Supplied material -

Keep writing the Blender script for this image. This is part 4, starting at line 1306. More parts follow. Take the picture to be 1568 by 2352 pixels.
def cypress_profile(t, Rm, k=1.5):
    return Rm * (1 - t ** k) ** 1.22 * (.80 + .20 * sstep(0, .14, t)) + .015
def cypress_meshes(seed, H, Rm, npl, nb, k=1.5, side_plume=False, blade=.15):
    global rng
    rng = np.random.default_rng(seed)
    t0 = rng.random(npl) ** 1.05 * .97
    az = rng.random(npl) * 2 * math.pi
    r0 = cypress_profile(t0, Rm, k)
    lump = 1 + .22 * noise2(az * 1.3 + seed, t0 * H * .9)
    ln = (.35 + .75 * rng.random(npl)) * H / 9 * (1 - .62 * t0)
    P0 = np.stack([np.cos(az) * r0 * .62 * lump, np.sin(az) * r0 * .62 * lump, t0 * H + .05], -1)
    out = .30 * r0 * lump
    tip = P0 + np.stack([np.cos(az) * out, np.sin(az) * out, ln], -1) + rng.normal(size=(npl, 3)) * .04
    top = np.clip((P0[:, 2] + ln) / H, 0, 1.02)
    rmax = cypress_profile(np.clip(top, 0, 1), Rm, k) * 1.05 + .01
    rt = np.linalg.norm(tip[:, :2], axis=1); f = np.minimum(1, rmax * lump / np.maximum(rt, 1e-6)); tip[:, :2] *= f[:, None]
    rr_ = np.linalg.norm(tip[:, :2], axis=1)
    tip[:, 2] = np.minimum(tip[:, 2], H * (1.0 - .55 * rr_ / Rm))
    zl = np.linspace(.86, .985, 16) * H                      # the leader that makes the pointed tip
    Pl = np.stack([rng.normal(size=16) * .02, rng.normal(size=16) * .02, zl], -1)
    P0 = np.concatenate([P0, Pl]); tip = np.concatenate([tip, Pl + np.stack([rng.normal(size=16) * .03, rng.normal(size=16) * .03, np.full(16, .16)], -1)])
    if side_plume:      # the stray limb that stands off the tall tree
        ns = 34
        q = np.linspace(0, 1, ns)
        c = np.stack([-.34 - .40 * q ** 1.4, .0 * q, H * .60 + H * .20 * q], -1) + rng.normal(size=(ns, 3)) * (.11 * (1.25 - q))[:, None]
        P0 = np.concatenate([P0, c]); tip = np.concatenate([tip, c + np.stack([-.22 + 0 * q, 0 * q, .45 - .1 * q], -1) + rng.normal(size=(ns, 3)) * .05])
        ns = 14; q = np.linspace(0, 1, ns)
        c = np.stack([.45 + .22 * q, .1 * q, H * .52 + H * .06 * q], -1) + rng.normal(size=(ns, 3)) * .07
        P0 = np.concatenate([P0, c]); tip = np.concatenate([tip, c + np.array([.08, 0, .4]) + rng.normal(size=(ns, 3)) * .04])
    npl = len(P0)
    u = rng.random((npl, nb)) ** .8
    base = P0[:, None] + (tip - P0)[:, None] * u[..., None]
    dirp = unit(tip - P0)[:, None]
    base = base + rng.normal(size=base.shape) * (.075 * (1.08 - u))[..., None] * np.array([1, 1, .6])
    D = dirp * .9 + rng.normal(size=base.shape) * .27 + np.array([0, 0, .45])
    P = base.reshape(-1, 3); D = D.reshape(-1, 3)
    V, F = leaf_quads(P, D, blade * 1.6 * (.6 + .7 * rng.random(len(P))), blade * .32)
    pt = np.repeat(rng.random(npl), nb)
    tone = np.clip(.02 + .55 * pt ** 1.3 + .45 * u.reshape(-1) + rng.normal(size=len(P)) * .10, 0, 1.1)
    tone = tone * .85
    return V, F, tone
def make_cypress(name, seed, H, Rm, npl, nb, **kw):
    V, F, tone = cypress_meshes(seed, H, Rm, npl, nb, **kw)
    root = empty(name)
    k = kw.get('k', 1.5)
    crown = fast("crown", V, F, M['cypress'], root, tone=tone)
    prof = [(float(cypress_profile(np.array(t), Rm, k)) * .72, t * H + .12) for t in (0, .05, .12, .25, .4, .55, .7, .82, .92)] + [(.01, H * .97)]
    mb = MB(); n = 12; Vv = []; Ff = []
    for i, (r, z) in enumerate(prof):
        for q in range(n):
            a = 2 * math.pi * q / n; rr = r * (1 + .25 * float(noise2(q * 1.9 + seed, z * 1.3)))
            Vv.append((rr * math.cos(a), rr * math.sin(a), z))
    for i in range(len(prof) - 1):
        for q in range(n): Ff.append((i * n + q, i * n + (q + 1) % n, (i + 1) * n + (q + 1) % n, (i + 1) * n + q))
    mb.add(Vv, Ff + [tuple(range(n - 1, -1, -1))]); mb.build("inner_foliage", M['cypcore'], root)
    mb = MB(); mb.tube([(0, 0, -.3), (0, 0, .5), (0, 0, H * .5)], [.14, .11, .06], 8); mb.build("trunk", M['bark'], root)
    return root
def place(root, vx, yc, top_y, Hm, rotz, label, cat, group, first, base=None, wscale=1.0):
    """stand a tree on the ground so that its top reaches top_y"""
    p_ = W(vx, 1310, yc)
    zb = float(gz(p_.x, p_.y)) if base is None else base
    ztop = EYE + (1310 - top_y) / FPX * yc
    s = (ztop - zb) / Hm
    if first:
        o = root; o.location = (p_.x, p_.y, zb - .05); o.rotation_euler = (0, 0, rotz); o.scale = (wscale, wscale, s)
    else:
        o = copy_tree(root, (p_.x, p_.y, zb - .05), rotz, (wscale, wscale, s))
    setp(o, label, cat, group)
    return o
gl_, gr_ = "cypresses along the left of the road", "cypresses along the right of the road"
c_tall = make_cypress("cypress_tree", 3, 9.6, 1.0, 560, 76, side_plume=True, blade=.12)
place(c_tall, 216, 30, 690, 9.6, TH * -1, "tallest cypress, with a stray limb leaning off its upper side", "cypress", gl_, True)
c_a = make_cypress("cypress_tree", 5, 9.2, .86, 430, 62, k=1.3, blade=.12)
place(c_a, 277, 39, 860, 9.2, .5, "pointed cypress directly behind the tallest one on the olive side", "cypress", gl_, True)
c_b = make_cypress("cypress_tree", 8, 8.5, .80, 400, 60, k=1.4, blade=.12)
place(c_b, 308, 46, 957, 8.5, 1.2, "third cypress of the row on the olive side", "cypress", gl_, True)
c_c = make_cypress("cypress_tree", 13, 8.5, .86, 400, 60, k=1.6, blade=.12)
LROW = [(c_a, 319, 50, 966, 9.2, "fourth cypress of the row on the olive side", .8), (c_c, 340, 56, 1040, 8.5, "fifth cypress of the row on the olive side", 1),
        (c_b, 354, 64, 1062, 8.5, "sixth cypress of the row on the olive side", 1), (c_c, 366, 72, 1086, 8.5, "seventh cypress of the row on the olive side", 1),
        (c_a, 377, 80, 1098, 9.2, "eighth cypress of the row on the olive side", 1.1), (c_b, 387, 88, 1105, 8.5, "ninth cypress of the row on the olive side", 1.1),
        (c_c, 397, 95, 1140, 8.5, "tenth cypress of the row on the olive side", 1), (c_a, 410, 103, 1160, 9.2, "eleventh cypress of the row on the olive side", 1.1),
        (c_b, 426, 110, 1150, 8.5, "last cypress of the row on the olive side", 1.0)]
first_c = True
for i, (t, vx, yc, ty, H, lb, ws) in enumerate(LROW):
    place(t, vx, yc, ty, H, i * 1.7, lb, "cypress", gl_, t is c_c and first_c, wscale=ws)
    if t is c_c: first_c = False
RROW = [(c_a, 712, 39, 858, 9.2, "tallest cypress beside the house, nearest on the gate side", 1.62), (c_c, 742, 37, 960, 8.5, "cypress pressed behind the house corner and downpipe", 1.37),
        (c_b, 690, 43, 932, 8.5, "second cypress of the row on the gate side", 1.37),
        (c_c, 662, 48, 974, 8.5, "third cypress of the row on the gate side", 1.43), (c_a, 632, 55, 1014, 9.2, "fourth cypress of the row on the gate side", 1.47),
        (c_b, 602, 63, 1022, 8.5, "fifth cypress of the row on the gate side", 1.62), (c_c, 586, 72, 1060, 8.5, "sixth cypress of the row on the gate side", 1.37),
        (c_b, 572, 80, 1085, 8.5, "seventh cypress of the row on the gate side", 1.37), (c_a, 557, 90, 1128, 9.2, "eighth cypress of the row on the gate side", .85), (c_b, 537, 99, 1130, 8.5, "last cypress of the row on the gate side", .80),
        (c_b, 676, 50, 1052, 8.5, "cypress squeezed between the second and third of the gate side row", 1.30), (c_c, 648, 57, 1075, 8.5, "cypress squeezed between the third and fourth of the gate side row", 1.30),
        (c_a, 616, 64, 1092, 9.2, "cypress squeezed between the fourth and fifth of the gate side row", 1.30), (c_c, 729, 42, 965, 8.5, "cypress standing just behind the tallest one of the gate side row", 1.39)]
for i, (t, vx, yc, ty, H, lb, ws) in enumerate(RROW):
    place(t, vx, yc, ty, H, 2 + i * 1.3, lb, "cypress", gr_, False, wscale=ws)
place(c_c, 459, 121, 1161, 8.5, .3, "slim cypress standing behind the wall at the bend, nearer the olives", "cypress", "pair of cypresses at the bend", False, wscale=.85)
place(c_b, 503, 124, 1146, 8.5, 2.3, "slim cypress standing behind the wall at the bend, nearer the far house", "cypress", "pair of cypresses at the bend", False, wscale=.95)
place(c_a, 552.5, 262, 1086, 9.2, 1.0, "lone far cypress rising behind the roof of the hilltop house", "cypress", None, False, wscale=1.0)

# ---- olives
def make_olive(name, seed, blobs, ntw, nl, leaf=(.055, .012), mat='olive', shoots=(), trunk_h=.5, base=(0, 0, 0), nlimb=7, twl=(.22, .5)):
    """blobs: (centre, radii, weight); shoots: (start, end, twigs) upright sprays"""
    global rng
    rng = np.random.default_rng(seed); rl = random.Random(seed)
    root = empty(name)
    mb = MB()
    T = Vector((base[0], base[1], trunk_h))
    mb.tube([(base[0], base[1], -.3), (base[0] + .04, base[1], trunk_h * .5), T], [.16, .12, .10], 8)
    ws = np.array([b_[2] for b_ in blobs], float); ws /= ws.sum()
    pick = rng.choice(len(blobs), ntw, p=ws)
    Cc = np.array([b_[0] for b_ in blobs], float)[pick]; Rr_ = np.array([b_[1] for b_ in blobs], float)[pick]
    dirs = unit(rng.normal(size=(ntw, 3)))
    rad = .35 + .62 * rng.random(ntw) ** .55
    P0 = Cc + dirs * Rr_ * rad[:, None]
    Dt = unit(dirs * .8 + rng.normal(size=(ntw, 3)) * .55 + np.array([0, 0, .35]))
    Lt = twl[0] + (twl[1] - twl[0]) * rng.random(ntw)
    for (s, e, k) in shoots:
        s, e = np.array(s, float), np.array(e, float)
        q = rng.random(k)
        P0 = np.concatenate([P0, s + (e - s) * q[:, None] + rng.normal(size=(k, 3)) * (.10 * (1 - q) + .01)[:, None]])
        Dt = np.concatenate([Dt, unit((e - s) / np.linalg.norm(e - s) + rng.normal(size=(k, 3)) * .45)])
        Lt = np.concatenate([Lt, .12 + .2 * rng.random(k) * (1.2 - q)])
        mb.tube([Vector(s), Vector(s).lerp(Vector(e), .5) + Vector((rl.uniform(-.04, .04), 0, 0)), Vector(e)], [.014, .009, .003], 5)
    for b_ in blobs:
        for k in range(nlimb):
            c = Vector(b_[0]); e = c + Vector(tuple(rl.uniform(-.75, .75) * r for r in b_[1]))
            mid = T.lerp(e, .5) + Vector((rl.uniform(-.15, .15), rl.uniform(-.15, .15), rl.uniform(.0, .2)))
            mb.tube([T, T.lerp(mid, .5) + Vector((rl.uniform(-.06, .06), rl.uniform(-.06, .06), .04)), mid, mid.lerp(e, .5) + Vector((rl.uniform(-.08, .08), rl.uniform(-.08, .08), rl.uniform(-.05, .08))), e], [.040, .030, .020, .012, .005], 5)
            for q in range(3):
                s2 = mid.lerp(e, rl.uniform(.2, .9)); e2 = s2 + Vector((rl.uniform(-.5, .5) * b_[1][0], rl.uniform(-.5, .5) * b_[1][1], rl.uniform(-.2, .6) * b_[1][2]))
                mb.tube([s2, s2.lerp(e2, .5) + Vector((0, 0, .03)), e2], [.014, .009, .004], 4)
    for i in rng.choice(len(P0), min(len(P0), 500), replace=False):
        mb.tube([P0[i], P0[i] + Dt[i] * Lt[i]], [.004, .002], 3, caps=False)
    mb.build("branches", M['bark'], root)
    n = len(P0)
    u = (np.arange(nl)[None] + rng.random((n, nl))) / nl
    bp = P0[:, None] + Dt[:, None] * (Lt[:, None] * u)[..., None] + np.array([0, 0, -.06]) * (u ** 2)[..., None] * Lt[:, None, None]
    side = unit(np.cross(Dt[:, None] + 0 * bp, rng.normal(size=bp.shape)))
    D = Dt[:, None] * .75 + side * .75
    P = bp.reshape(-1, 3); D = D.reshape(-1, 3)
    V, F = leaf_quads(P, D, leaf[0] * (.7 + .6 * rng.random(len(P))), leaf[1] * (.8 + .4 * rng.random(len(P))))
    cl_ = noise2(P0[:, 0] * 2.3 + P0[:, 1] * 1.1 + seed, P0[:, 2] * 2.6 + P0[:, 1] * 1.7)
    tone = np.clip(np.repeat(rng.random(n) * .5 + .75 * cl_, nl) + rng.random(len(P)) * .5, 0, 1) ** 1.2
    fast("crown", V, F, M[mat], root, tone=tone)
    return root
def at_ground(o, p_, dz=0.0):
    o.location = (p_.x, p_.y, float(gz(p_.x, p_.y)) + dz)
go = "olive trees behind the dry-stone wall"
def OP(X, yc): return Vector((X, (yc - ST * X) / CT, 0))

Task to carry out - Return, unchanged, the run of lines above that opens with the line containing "a = 2 * math.pi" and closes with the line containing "for q in range(n): Ff.append((i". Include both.

Solution -
            a = 2 * math.pi * q / n; rr = r * (1 + .25 * float(noise2(q * 1.9 + seed, z * 1.3)))
            Vv.append((rr * math.cos(a), rr * math.sin(a), z))
    for i in range(len(prof) - 1):
        for q in range(n): Ff.append((i * n + q, i * n + (q + 1) % n, (i + 1) * n + (q + 1) % n, (i + 1) * n + q))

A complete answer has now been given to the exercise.